### Instructions to follow
Extract the first line through the line containing "v = at(px, pyy, Y);" from the listing below, exactly as written.

### Data shown
────────────────────────────────────────
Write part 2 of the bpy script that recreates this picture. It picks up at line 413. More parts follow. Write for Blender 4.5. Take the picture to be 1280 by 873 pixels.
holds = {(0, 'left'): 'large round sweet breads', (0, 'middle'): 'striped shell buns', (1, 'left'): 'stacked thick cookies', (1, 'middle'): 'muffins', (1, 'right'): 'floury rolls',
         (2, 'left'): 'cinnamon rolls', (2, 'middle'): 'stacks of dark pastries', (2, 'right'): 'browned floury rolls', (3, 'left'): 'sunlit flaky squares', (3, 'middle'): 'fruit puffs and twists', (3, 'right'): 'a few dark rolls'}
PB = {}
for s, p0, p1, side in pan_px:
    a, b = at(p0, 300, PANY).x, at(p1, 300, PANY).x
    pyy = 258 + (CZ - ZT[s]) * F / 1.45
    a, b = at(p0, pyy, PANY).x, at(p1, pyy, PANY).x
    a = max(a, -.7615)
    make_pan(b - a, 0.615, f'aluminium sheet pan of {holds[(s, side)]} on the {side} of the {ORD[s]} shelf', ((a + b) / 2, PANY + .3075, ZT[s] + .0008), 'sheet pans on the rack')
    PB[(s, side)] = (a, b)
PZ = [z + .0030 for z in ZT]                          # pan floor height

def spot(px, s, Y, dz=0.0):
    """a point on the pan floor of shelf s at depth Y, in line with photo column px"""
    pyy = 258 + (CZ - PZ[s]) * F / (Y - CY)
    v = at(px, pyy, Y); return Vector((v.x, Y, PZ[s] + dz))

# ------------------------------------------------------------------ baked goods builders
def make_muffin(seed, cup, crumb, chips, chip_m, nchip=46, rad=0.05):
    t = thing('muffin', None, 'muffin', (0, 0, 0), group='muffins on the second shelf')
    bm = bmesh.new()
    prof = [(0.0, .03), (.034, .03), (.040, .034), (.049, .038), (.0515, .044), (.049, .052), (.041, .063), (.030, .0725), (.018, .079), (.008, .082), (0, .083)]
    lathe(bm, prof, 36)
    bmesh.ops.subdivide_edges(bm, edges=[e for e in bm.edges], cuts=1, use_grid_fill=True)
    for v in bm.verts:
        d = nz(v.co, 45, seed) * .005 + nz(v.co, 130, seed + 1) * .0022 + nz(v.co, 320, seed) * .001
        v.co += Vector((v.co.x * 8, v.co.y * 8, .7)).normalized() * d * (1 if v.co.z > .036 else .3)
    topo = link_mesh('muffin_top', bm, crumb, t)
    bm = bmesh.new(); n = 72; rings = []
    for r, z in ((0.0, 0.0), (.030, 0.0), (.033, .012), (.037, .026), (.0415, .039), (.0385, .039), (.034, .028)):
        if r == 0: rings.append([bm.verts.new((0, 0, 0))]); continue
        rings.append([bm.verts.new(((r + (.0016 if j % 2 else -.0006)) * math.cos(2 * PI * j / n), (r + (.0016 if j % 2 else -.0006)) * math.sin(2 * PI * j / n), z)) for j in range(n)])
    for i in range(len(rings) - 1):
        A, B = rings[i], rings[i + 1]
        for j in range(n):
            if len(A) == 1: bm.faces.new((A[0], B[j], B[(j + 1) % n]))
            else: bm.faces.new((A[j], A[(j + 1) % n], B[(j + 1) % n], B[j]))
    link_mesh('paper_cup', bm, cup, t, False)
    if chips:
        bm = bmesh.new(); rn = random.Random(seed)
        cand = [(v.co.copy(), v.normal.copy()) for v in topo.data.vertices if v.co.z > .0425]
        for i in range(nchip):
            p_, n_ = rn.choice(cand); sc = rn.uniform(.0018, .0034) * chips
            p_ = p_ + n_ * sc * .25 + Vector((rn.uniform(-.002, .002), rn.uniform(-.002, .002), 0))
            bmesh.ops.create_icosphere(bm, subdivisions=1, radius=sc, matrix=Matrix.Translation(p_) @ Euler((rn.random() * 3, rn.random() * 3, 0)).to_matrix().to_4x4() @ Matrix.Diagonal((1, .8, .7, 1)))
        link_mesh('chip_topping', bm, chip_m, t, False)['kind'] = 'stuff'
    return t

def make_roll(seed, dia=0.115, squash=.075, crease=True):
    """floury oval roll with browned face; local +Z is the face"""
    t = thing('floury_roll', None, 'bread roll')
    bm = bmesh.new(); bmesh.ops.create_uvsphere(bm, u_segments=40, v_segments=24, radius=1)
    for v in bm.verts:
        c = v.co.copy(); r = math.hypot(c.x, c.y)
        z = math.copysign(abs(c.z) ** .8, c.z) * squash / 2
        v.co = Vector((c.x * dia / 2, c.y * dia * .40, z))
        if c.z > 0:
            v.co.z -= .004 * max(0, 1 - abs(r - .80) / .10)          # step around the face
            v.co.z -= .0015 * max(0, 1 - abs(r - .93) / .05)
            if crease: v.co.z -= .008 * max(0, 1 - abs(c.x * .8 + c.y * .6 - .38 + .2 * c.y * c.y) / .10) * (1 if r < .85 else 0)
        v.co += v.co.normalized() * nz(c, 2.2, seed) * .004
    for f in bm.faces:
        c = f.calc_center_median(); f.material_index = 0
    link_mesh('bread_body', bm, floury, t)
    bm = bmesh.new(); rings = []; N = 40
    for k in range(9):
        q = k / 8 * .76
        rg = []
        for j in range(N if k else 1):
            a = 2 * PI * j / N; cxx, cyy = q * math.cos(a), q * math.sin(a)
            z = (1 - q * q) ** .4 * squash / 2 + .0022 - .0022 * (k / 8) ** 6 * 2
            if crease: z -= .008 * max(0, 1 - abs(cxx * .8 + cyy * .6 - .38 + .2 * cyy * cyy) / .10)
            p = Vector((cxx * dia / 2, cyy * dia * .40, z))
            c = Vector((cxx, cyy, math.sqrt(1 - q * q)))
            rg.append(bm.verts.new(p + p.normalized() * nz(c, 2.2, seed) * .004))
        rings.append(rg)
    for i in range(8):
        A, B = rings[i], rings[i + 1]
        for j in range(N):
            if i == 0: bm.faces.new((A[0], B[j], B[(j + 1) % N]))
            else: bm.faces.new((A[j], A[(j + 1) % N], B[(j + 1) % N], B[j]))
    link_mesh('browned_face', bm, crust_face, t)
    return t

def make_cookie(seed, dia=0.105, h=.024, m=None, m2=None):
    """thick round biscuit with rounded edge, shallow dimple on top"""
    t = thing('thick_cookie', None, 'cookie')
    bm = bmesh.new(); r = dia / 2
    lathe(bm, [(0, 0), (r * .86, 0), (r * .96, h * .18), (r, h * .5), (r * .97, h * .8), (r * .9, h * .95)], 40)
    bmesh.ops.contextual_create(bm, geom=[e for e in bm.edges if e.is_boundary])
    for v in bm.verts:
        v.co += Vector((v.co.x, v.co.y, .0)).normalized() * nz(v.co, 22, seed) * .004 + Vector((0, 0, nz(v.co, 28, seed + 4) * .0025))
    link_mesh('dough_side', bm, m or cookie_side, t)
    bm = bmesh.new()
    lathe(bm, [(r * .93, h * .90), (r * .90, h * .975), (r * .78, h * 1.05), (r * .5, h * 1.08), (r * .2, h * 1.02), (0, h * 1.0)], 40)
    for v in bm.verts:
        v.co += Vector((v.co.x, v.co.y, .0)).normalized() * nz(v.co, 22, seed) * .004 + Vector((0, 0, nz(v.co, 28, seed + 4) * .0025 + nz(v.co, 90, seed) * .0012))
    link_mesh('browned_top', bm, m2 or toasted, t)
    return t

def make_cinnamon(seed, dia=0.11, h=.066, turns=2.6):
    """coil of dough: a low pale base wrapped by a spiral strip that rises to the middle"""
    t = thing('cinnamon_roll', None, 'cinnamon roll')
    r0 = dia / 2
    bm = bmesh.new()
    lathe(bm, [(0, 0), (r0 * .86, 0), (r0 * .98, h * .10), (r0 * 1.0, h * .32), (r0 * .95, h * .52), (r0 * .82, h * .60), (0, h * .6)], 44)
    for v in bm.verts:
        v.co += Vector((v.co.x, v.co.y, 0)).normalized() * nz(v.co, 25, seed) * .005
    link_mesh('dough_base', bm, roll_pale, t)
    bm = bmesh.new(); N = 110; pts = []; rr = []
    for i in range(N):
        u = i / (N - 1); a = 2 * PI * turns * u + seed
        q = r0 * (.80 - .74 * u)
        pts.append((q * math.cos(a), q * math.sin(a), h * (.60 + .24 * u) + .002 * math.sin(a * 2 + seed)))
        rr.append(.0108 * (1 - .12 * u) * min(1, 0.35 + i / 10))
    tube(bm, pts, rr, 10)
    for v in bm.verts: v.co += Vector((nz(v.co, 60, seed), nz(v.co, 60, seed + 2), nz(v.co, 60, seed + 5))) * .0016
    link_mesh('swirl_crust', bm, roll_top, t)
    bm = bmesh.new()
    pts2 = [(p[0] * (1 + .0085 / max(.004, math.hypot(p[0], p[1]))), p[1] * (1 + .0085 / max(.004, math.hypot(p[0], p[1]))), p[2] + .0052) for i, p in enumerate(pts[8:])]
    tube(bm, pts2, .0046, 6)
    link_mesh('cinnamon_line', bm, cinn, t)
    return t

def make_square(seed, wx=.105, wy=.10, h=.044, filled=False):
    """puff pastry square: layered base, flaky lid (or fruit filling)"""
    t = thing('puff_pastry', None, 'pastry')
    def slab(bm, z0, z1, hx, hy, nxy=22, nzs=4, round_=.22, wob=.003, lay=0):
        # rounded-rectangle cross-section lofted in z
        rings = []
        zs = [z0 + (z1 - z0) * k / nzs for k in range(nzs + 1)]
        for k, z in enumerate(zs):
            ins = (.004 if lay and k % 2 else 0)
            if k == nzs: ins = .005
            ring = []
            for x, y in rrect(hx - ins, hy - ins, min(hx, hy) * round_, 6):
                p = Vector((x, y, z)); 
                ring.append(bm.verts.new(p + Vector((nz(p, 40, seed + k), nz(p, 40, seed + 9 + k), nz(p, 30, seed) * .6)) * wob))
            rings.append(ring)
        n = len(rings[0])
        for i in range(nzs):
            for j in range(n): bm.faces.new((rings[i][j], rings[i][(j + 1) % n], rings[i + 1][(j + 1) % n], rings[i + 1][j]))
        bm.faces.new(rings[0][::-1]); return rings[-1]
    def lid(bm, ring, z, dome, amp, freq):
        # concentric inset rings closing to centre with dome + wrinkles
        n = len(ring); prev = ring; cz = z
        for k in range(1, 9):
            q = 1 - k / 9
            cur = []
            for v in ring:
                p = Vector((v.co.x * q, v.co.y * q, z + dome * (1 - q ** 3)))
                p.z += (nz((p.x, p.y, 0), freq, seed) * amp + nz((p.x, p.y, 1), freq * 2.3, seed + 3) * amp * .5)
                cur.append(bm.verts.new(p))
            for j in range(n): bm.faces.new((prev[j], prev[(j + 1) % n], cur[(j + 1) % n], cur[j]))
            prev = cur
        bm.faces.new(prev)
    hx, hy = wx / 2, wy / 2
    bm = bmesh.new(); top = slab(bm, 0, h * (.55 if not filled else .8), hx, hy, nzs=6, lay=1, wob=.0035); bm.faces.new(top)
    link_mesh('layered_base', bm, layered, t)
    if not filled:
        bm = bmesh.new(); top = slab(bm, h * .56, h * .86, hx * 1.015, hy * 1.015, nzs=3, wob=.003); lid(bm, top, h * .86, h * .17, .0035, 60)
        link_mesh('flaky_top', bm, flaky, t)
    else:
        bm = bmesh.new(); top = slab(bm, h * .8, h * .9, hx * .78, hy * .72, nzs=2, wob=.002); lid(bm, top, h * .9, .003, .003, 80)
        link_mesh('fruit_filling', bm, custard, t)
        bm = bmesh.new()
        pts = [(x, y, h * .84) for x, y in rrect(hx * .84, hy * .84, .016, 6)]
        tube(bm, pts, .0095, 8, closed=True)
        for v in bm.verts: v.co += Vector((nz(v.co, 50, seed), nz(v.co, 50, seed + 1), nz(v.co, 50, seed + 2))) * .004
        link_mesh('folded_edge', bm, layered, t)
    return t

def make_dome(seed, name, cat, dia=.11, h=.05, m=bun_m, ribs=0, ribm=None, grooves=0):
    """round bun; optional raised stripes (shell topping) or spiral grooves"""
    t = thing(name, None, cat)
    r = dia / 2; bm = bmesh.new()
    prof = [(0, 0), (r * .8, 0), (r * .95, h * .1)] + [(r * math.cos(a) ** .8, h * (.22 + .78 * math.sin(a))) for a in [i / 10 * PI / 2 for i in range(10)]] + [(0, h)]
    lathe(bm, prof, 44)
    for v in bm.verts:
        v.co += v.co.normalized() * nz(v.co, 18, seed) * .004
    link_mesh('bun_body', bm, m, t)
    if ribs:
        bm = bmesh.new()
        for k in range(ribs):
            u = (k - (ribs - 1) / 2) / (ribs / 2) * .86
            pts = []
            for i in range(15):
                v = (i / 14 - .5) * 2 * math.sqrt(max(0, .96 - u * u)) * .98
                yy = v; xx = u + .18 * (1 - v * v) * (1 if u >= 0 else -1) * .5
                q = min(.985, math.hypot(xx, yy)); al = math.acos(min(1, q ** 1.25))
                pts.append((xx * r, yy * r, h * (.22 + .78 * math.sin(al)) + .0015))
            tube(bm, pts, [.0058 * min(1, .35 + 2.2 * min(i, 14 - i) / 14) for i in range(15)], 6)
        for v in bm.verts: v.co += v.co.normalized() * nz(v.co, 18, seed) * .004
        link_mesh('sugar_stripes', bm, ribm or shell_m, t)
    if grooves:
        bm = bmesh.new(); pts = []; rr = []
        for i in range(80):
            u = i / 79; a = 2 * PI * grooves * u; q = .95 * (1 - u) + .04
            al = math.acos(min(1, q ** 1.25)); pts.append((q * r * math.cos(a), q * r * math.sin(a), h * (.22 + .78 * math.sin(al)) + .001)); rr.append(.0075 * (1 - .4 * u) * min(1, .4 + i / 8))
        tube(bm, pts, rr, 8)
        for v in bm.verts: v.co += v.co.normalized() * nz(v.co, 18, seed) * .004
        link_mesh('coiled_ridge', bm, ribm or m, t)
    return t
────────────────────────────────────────
### The response
Write part 2 of the bpy script that recreates this picture. It picks up at line 413. More parts follow. Write for Blender 4.5. Take the picture to be 1280 by 873 pixels.
holds = {(0, 'left'): 'large round sweet breads', (0, 'middle'): 'striped shell buns', (1, 'left'): 'stacked thick cookies', (1, 'middle'): 'muffins', (1, 'right'): 'floury rolls',
         (2, 'left'): 'cinnamon rolls', (2, 'middle'): 'stacks of dark pastries', (2, 'right'): 'browned floury rolls', (3, 'left'): 'sunlit flaky squares', (3, 'middle'): 'fruit puffs and twists', (3, 'right'): 'a few dark rolls'}
PB = {}
for s, p0, p1, side in pan_px:
    a, b = at(p0, 300, PANY).x, at(p1, 300, PANY).x
    pyy = 258 + (CZ - ZT[s]) * F / 1.45
    a, b = at(p0, pyy, PANY).x, at(p1, pyy, PANY).x
    a = max(a, -.7615)
    make_pan(b - a, 0.615, f'aluminium sheet pan of {holds[(s, side)]} on the {side} of the {ORD[s]} shelf', ((a + b) / 2, PANY + .3075, ZT[s] + .0008), 'sheet pans on the rack')
    PB[(s, side)] = (a, b)
PZ = [z + .0030 for z in ZT]                          # pan floor height

def spot(px, s, Y, dz=0.0):
    """a point on the pan floor of shelf s at depth Y, in line with photo column px"""
    pyy = 258 + (CZ - PZ[s]) * F / (Y - CY)
    v = at(px, pyy, Y); return Vector((v.x, Y, PZ[s] + dz))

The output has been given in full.